*DIRECTIVE:*
Write out word for word each line of the records, beginning at the first and stopping after the line with "m = MB(); m.box(.852, .859, 2.36, 2.53, 1.70, 1.80);". Leave the pictures out.

*EXTRACTED RECORDS:*
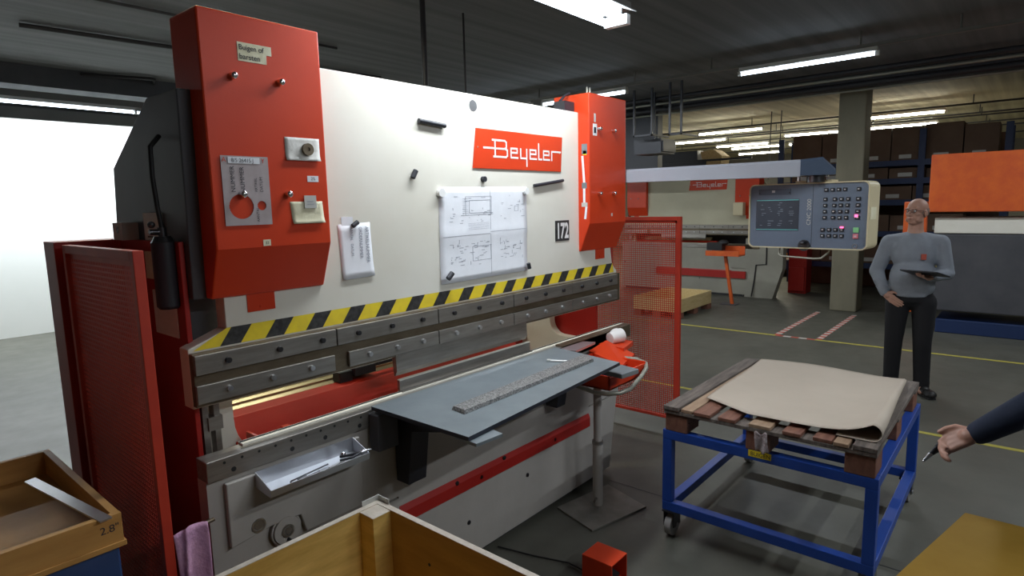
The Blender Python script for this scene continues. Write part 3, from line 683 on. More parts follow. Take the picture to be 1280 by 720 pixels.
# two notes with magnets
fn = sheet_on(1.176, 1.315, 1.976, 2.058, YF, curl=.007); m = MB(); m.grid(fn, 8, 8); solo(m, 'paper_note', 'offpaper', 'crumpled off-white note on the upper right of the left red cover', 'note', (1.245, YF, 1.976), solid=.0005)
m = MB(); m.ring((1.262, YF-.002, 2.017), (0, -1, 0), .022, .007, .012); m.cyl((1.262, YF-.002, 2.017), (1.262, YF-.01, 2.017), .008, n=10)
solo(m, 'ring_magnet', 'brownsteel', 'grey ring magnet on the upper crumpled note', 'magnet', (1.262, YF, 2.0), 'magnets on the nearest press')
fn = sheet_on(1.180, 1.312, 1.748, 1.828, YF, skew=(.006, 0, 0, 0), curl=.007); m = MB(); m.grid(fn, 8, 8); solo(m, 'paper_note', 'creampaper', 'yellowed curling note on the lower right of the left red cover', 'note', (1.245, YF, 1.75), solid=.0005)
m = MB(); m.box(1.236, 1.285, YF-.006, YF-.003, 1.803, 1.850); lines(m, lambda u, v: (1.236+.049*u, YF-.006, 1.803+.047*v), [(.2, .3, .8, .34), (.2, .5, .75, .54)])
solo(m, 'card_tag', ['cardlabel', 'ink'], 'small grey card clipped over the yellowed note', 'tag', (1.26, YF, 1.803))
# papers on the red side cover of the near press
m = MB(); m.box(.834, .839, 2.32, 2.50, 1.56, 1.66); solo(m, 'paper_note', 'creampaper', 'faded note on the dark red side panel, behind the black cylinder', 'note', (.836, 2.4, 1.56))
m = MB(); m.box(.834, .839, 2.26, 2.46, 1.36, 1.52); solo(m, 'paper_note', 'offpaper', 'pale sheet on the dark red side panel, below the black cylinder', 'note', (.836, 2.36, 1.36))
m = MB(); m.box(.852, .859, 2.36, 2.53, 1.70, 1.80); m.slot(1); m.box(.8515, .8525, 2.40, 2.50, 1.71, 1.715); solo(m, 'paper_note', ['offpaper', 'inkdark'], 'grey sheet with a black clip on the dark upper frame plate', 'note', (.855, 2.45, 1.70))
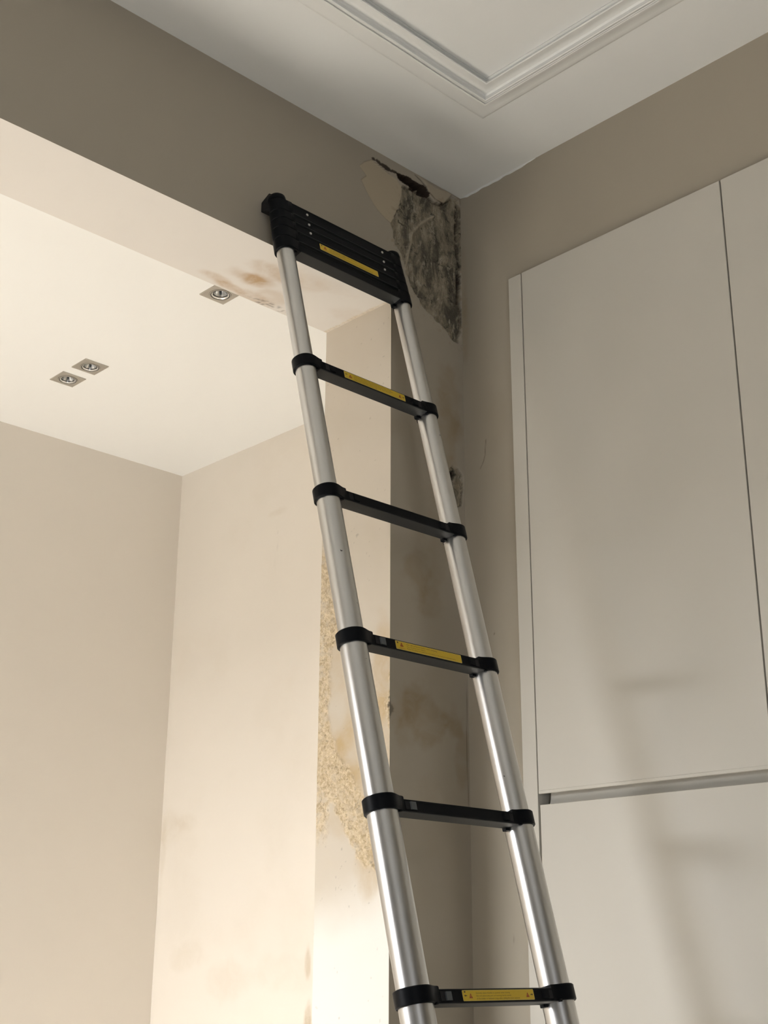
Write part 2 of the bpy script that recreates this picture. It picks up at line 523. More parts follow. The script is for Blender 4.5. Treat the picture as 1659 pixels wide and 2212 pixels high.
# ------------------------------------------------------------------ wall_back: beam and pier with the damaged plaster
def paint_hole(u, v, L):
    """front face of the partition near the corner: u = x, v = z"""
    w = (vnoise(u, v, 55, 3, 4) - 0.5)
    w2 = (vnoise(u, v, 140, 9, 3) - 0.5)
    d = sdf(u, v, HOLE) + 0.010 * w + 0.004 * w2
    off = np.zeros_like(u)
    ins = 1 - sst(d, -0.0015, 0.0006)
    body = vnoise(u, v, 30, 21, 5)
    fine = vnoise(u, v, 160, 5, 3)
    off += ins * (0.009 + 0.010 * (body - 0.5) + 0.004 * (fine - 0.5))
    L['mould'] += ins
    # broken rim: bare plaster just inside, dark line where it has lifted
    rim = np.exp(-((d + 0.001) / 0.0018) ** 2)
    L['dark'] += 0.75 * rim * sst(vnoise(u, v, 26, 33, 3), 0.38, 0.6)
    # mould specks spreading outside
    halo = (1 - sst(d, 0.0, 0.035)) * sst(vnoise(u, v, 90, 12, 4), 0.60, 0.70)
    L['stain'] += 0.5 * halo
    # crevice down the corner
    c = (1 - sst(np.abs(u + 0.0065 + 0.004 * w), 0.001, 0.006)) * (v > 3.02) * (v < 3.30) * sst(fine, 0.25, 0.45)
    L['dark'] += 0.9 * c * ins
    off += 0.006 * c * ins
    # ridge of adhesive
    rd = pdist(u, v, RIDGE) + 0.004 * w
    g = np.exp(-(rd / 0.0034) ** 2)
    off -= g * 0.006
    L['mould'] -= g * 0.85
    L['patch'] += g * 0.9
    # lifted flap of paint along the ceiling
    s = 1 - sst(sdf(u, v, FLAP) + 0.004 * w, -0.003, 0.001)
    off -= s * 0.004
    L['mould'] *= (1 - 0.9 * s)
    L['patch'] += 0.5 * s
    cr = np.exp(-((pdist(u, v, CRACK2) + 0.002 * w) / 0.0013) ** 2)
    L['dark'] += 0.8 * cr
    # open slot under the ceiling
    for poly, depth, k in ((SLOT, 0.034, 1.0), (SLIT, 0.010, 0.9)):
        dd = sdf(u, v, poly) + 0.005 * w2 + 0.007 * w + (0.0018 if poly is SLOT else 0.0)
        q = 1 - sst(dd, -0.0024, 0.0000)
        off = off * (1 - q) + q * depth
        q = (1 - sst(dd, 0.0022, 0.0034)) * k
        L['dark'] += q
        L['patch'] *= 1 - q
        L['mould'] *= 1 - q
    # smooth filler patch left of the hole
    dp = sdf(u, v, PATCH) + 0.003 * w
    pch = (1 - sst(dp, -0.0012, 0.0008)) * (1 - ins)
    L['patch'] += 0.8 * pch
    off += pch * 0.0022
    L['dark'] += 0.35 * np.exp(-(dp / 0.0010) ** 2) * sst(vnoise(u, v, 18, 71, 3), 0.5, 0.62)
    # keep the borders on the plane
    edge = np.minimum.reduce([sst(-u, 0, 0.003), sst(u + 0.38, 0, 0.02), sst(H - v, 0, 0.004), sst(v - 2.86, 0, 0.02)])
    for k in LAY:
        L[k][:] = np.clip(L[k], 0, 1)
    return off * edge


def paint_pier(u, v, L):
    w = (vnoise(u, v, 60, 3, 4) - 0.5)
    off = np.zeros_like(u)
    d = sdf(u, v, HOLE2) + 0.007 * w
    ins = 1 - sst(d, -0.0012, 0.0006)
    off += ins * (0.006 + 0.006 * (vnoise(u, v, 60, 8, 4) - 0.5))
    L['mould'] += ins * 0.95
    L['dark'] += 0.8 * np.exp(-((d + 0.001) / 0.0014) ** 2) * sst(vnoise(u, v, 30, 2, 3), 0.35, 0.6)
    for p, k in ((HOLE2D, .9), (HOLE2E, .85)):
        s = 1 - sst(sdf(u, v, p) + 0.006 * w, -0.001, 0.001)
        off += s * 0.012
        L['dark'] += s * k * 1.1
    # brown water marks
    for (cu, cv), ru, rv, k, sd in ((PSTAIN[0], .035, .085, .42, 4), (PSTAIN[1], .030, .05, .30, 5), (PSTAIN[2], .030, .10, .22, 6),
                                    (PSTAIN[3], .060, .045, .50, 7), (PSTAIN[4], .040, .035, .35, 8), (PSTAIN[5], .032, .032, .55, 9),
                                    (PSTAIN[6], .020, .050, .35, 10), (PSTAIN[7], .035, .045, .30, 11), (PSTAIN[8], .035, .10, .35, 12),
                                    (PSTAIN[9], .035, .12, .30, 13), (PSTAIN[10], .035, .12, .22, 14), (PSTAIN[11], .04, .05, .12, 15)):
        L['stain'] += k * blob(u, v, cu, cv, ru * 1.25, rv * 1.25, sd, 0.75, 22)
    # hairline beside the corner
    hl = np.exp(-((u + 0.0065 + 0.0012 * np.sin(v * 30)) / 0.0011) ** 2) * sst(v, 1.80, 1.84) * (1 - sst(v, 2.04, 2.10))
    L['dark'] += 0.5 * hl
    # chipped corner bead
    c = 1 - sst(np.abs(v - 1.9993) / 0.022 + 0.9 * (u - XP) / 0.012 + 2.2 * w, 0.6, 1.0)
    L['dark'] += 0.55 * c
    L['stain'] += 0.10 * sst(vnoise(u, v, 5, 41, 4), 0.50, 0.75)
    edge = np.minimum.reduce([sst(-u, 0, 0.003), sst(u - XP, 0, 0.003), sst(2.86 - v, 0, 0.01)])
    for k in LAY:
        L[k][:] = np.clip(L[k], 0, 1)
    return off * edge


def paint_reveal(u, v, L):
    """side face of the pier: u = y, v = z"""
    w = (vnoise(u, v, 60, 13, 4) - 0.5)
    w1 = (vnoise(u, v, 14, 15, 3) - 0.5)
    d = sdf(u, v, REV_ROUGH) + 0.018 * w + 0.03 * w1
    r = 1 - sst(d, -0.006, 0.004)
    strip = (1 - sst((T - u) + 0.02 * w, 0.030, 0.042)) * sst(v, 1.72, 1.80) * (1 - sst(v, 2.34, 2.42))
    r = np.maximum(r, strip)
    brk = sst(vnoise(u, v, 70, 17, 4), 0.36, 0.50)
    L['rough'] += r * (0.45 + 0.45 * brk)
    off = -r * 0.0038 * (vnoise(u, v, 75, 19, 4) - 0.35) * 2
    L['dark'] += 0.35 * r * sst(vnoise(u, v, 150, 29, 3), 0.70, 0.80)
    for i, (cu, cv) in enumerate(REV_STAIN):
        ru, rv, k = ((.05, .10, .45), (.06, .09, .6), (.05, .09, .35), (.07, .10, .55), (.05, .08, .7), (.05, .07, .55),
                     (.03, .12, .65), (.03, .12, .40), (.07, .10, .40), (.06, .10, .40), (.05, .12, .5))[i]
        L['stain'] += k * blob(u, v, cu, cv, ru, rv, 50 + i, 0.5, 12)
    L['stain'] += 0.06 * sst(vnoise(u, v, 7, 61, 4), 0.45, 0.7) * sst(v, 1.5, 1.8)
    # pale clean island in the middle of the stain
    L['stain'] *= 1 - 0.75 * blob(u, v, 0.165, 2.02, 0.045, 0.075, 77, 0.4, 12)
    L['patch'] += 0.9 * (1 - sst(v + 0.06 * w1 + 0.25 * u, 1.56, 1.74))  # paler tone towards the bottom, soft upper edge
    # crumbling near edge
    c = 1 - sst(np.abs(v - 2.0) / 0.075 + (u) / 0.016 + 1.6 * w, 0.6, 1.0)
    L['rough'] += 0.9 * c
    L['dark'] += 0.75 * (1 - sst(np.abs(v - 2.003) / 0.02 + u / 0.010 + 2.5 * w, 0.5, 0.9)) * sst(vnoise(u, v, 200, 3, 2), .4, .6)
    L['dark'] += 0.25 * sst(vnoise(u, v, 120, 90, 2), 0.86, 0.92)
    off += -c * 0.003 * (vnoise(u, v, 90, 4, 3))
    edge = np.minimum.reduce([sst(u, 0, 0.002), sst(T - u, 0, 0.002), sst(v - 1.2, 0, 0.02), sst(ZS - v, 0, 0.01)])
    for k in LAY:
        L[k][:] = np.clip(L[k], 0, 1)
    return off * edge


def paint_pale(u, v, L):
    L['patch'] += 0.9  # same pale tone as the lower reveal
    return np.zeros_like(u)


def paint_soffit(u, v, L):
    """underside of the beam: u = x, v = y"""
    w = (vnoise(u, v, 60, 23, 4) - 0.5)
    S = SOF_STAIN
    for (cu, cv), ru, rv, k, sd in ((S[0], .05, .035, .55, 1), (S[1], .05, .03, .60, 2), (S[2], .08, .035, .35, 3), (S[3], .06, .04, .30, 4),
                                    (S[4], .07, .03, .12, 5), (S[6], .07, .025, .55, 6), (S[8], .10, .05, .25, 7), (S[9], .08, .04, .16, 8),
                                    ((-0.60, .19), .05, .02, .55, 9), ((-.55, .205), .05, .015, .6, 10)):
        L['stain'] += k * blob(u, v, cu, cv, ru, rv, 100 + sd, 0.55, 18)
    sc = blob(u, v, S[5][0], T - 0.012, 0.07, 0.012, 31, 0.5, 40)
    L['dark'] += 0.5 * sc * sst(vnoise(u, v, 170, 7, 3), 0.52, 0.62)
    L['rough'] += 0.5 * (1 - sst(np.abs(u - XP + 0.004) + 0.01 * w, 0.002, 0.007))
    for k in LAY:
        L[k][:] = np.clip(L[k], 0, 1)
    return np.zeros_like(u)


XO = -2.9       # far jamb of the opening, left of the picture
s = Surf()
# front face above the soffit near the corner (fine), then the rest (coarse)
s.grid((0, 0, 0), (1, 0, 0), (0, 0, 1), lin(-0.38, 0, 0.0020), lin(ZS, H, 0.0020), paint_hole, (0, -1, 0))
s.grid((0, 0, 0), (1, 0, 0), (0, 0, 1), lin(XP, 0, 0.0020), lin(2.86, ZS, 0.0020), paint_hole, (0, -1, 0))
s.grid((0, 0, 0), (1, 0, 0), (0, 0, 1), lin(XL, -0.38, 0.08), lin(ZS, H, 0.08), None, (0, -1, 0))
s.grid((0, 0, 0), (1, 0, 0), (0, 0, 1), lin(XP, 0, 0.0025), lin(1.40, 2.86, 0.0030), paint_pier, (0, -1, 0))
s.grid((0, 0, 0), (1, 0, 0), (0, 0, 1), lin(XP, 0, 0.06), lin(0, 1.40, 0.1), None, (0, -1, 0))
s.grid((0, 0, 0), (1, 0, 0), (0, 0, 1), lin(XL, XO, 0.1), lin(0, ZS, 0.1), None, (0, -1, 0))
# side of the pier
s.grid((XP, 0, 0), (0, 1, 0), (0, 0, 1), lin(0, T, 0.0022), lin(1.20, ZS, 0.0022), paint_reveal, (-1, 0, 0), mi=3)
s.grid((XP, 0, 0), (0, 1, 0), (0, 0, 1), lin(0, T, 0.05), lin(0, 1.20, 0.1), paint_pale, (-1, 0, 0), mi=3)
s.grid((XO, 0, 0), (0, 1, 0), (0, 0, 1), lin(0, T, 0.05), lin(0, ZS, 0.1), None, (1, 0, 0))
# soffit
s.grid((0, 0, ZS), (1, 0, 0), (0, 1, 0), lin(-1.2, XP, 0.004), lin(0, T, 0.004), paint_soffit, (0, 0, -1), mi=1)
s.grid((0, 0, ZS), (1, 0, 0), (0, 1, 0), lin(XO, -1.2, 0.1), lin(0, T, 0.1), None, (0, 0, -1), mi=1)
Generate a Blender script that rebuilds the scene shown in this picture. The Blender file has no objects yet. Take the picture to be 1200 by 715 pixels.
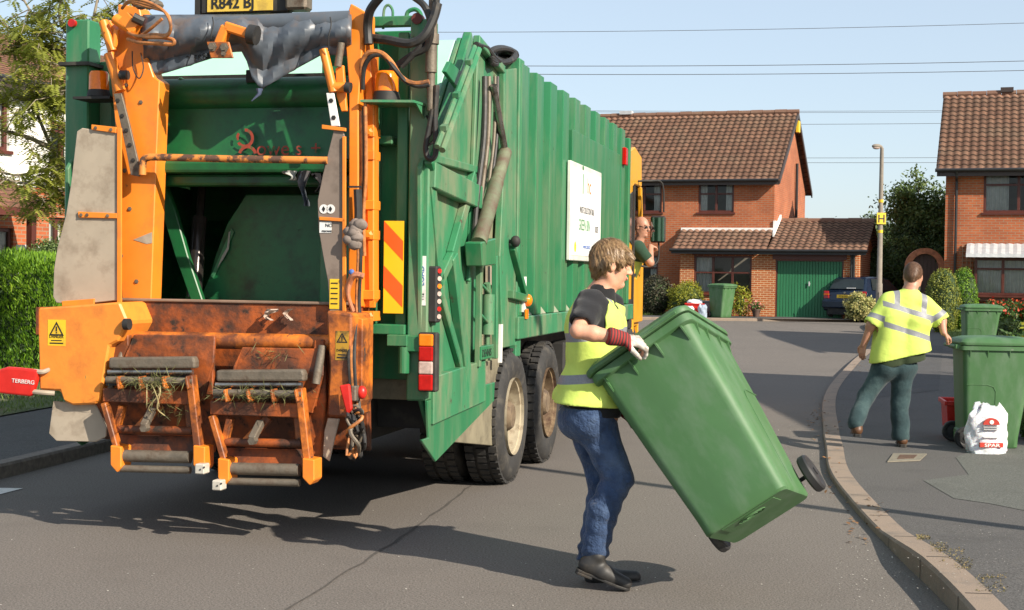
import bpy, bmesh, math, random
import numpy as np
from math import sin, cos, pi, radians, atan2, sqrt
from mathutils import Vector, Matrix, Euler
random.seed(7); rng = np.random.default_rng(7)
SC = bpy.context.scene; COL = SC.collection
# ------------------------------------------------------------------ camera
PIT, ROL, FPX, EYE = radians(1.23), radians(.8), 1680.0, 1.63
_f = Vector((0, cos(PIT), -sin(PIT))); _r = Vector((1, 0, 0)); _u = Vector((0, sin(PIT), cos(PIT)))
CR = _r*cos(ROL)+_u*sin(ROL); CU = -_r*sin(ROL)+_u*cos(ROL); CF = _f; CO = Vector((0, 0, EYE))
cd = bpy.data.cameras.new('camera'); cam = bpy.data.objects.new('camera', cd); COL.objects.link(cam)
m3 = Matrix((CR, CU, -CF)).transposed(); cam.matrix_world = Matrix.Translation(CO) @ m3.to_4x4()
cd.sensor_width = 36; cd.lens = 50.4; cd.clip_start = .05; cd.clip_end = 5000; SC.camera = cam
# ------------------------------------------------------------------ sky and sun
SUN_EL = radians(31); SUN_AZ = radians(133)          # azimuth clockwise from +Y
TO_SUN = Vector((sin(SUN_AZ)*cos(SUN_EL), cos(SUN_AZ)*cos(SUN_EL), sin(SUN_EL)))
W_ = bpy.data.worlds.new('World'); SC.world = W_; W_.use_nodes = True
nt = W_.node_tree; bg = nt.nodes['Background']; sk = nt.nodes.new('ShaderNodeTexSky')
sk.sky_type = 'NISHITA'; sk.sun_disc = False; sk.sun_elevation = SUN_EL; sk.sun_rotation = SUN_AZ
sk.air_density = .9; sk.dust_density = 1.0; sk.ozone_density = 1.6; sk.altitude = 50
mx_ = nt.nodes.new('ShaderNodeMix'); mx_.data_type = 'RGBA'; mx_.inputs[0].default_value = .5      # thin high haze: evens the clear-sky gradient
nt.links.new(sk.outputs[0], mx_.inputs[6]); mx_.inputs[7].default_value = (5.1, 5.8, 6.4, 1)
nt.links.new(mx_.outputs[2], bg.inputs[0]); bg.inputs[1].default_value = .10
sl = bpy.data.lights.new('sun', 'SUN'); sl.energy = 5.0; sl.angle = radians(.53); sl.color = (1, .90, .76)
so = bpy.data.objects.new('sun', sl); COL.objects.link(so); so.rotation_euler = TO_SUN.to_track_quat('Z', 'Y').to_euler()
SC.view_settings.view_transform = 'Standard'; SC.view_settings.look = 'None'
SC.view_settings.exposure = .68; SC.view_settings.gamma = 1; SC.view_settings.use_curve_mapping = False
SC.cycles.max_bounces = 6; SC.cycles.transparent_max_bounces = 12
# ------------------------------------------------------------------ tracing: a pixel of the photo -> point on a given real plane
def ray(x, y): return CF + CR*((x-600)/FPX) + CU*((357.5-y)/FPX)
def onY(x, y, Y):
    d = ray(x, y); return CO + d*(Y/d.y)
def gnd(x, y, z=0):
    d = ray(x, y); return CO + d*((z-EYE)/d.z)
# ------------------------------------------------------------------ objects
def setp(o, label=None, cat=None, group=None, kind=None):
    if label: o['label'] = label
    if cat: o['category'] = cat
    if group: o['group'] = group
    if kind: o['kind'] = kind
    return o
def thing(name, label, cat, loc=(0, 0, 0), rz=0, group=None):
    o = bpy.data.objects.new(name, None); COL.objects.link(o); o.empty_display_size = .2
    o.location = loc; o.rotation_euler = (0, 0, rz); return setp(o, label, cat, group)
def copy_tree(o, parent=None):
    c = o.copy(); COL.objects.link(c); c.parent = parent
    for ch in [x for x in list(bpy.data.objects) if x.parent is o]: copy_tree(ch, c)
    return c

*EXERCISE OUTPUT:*
The Blender Python script for this scene continues. Write part 3, from line 683 on. More parts follow. Take the picture to be 1280 by 720 pixels.
# two notes with magnets
fn = sheet_on(1.176, 1.315, 1.976, 2.058, YF, curl=.007); m = MB(); m.grid(fn, 8, 8); solo(m, 'paper_note', 'offpaper', 'crumpled off-white note on the upper right of the left red cover', 'note', (1.245, YF, 1.976), solid=.0005)
m = MB(); m.ring((1.262, YF-.002, 2.017), (0, -1, 0), .022, .007, .012); m.cyl((1.262, YF-.002, 2.017), (1.262, YF-.01, 2.017), .008, n=10)
solo(m, 'ring_magnet', 'brownsteel', 'grey ring magnet on the upper crumpled note', 'magnet', (1.262, YF, 2.0), 'magnets on the nearest press')
fn = sheet_on(1.180, 1.312, 1.748, 1.828, YF, skew=(.006, 0, 0, 0), curl=.007); m = MB(); m.grid(fn, 8, 8); solo(m, 'paper_note', 'creampaper', 'yellowed curling note on the lower right of the left red cover', 'note', (1.245, YF, 1.75), solid=.0005)
m = MB(); m.box(1.236, 1.285, YF-.006, YF-.003, 1.803, 1.850); lines(m, lambda u, v: (1.236+.049*u, YF-.006, 1.803+.047*v), [(.2, .3, .8, .34), (.2, .5, .75, .54)])
solo(m, 'card_tag', ['cardlabel', 'ink'], 'small grey card clipped over the yellowed note', 'tag', (1.26, YF, 1.803))
# papers on the red side cover of the near press
m = MB(); m.box(.834, .839, 2.32, 2.50, 1.56, 1.66); solo(m, 'paper_note', 'creampaper', 'faded note on the dark red side panel, behind the black cylinder', 'note', (.836, 2.4, 1.56))
m = MB(); m.box(.834, .839, 2.26, 2.46, 1.36, 1.52); solo(m, 'paper_note', 'offpaper', 'pale sheet on the dark red side panel, below the black cylinder', 'note', (.836, 2.36, 1.36))
m = MB(); m.box(.852, .859, 2.36, 2.53, 1.70, 1.80); m.slot(1); m.box(.8515, .8525, 2.40, 2.50, 1.71, 1.715); solo(m, 'paper_note', ['offpaper', 'inkdark'], 'grey sheet with a black clip on the dark upper frame plate', 'note', (.855, 2.45, 1.70))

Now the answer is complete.